Pour autant, certains silences du vendeur sont fautifs. Ainsi, la Cour de cassation a-t-elle sanctionné un président du conseil d’administration, acquéreur de titres auprès d’actionnaires salariés, d’avoir caché la véritable valeur des actions alors qu’il était déjà en négociation pour revendre les mêmes actions à un prix supérieur (Cass. Com.27 janvier 1998)
Il est admis en jurisprudence que « l’acquéreur, même professionnel, n’est pas tenu d’une obligation d’information au profit du vendeur sur la valeur du bien acquis » (Cass.civ.17 janvier 2007).
Par ailleurs, au terme d’une jurisprudence constante, il était également admis que la viabilité de la société cible est considérée comme une qualité substantielle des titres cédés, mais pas la valeur de ceux-ci. En bref, il était, jusqu’alors, quasiment impossible d’obtenir la nullité de la vente de titres (actions ou parts sociales) si le vendeur ou l’acheteur s’était trompé sur leur valeur.

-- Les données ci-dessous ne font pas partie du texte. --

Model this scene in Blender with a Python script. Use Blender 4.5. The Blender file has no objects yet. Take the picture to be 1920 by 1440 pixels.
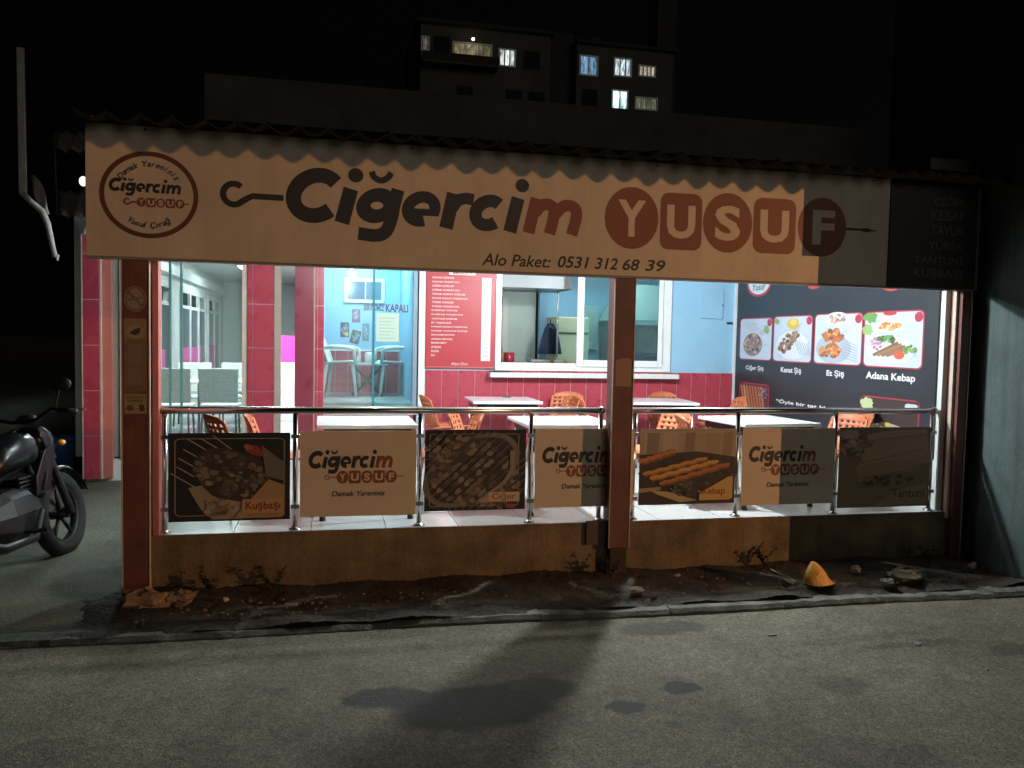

Or, la Cour de cassation vient de juger (Cass. Com.12 février 2008) qu’un associé qui avait cédé ses parts pour leur valeur nominale (15€ la part) sans commune mesure avec leur valeur objective (490€) avait commis une erreur sur la substance justifiant l’annulation de la cession dès lors que, dépressif et peu habitué à la pratique des affaires, il était incapable de mesurer la portée des actes qu’il signait et s’était ainsi trouvé écarté d’une société florissante sans contrepartie réelle. La valeur est donc devenue une qualité de la chose, ce qui était une évidence pour le commun des mortels, mais pas pour les juristes ! Mais il est loin d’être évident que la Cour de cassation maintienne cette jurisprudence.
Le vendeur aurait pu également fonder sa demande sur l’absence de prix réel et sérieux, sanctionnée elle aussi par la nullité de la vente (Cass. Com.23 octobre 2007).
S’il est toujours admis que les parties à la vente peuvent tirer partie de leurs compétences et des informations dont elles disposent, encore faut-il que cet « avantage concurrentiel » soit utilisé dans les limites – difficiles à tracer – de la bonne foi. Il est permis de faire de bonnes affaires, mais pas à n’importe quel prix.
La parole doit être loyale et le silence ne pas tromper.